Thursday, June 6, 2013
ECB leaves its tools on the shelf
Back on hold. As expected, the ECB kept interest rates on hold at today’s meeting. ECB president Draghi tempered expectations about a quick fix for SME lending but also made clear that the ECB stood ready to do more on the rate front if the economy does not bottom out in the near future.
As ECB president Mario Draghi said it himself: macro-economic developments since the last meeting did not change enough to trigger an additional ECB action. In fact, the ECB’s macro-economic assessment remained broadly unchanged from last month and showed many verbatim similarities. While confidence indicators have improved somewhat, the ECB remains cautious on the expected recovery. For the time being, the ECB continues to expect a bottoming out of the economy in the course of the year, followed by a very gradual recovery. This almost unchanged assessment is also reflected in the ECB staff’s latest projections. As regard growth, ECB staff revised its projections downwards for this year to -0.6% (from -0.5%) and upwards for next year to 1.1% (from 1.0%). Main drivers of the hoped for recession recovery remain external demand, low inflation and loose monetary policy. As regards inflation, ECB staff now expects 1.4% this year (from 1.6%) and 1.3% (unchanged) for next year.
As regards any future policy measures, ECB president Draghi kept all options open but also tempered expectations about a quick ECB fix for the real economy. According to Draghi, the ECB was technically ready for negative deposit rates. At the same time, however, he also stressed that negative deposit rates would have unintended consequences. For the time being, a negative deposit rate still falls in the category “OMT”: an announcement or threat which the ECB hopes will never have to be implemented.
In our view, the ECB will try to avoid negative deposit rates for as long as possible. In case the Eurozone economy does not bottom out in the next one or two months, another “traditional” rate cut seems to be the most preferred option. Given Draghi’s comments today, even a refi rate of 0%, while keeping the deposit rate also at 0%, should not be excluded if the economy falls short of stabilizing.
On the often-discussed stimulus for SME lending, Draghi clearly backtracked, remarking that the plan to support asset-backed securities was a medium to long-term proposition and nothing for the short term. Judging from his comments, we still think that the ECB would be willing to eventually purchase ABS in the market but only if and when (parts of) the risk have been taken over by for example the European Investment Bank or similar institutions. As any such plan still requires more negotiations between the European institutions, the only short-term relief the ECB could offer would be a relaxation of its collateral rules.

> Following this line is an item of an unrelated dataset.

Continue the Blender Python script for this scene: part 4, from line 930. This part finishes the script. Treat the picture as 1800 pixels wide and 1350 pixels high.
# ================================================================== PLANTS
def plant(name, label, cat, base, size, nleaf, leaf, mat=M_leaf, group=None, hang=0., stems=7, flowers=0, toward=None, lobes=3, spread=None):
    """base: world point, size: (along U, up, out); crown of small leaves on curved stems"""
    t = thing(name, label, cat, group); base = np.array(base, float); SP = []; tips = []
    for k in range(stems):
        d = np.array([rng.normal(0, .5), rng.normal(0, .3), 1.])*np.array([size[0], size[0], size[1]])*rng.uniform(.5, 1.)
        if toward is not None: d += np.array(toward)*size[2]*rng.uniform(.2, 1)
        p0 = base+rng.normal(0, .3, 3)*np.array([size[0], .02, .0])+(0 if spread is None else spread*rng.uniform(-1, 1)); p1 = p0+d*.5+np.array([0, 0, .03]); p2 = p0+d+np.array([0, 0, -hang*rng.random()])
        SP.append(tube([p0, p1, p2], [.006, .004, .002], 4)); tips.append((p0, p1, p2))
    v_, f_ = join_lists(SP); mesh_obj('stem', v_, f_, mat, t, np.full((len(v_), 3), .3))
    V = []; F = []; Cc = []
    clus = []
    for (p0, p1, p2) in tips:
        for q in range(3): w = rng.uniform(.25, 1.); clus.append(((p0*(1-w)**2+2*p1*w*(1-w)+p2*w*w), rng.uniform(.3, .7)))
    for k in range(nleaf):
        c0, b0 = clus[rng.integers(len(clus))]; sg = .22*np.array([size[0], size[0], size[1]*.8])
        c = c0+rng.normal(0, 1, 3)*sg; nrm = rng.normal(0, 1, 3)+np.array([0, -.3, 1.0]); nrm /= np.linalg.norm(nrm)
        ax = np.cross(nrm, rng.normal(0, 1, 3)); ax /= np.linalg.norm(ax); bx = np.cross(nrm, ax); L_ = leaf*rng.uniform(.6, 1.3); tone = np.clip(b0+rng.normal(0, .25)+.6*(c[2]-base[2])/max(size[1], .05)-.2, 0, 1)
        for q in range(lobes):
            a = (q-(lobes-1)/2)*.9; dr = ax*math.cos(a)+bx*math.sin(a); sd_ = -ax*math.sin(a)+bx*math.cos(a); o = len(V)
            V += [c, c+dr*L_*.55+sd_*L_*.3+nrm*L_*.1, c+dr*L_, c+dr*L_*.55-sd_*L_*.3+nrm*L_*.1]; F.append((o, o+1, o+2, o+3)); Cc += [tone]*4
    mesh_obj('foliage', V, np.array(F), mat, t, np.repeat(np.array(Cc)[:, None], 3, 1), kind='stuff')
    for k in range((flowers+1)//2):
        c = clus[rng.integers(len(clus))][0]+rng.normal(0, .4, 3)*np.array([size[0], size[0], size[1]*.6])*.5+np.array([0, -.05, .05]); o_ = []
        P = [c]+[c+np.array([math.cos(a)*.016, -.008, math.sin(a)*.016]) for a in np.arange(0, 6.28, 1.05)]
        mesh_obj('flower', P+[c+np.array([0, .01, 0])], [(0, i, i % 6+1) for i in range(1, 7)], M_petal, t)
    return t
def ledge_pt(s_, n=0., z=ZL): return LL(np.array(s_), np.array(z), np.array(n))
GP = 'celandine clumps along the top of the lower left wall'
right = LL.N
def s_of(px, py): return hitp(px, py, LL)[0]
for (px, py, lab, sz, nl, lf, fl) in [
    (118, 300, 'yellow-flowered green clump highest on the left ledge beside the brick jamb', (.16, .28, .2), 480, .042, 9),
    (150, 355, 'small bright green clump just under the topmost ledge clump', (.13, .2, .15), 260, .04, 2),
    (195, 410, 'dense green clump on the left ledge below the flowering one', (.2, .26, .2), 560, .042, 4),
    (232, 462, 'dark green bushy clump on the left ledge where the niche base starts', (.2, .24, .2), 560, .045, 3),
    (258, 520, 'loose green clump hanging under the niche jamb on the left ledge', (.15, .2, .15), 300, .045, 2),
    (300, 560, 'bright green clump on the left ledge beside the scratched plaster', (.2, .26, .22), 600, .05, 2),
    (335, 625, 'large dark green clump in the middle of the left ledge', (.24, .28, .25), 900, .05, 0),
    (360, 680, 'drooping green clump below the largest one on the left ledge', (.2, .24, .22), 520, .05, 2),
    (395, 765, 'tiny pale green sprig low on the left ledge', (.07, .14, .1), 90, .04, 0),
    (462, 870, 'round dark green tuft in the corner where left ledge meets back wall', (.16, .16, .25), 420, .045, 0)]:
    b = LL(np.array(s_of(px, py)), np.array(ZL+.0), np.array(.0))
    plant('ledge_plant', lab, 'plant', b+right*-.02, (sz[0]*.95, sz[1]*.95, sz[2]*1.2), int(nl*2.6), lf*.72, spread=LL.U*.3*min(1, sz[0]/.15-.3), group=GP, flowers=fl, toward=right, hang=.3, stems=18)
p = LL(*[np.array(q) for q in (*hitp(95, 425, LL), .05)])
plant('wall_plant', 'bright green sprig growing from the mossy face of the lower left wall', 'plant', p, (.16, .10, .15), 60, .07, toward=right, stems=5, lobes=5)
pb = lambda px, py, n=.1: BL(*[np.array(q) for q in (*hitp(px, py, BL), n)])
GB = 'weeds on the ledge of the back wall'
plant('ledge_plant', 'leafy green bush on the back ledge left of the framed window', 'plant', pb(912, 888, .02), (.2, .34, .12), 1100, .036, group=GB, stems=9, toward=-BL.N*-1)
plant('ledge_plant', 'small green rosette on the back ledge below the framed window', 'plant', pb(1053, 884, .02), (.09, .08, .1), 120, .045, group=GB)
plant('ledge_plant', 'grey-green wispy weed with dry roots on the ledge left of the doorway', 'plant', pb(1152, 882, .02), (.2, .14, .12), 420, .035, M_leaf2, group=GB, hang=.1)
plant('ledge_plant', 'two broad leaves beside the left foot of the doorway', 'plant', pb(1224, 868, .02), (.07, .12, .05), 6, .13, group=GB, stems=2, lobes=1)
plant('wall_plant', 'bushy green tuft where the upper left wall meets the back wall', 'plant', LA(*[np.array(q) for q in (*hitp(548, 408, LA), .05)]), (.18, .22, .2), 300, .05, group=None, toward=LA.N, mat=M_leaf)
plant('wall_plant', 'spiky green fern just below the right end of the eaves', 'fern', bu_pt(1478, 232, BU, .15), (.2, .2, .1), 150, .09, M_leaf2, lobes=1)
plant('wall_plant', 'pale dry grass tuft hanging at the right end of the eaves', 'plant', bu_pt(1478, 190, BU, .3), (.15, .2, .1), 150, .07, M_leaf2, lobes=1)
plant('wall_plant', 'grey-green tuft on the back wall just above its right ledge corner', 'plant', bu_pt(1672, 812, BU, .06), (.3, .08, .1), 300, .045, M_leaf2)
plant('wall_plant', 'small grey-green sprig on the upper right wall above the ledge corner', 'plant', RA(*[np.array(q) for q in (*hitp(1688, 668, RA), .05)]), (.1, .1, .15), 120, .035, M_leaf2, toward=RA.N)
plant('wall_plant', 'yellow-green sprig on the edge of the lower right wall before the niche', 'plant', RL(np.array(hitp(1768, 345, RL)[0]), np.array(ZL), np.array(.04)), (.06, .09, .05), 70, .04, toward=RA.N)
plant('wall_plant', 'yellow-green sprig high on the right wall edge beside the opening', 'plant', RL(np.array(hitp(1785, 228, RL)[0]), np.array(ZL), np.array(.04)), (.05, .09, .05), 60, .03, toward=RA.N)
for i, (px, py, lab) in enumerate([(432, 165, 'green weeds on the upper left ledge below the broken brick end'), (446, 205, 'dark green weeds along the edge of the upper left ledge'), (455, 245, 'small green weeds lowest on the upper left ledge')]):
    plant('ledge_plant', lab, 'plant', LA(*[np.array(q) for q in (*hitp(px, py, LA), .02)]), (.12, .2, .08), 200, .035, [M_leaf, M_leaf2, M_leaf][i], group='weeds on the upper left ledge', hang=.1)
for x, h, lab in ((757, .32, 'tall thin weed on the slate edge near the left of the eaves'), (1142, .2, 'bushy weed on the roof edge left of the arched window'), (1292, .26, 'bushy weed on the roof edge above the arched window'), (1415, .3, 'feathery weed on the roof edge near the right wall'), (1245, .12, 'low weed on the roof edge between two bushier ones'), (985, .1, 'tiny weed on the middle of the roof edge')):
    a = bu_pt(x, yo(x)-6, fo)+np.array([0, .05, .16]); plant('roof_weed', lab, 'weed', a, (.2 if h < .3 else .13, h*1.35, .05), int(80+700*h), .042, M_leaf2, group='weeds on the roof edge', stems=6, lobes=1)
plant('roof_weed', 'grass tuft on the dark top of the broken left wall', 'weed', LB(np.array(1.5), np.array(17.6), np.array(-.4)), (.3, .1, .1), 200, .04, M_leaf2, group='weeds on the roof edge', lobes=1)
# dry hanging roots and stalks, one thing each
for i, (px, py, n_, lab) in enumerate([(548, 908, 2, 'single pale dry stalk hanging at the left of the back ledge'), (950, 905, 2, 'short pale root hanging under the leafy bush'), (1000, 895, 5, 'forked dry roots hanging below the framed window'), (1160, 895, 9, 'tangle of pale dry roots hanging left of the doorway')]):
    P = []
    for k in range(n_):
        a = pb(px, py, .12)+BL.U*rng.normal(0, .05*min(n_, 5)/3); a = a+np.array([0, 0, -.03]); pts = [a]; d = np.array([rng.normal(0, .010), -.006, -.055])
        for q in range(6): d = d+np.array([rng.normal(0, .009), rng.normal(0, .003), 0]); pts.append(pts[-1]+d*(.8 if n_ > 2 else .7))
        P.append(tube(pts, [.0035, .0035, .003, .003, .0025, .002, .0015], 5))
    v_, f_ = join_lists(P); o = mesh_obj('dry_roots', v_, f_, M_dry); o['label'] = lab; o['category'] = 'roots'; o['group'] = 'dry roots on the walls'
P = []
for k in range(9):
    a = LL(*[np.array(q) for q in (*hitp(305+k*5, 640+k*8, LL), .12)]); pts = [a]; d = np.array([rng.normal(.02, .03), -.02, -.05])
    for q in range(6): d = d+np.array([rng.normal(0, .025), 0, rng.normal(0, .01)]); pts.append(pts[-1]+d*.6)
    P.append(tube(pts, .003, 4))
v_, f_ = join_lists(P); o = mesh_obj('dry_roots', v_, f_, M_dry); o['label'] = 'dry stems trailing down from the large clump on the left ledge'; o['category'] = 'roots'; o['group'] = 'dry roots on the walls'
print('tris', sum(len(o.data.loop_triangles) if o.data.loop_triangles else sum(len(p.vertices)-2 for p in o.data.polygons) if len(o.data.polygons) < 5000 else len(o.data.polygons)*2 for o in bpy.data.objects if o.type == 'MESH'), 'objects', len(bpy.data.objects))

Over the last two months, the ECB had increased expectations that it would be able to present a new quick fix for the real economy by boosting SME lending. Today’s press conference shows that the ECB has returned into its garage, carefully studying what is left there. As ECB president Draghi said, there are still a couple of tools on the shelves. However, it is obvious that all of these tools have a “highly dangerous warning” sign on them. If need be, the ECB would use any of these tools. For the time being, however, the ECB looks happy keeping the dangerous stuff where it is: on the shelves.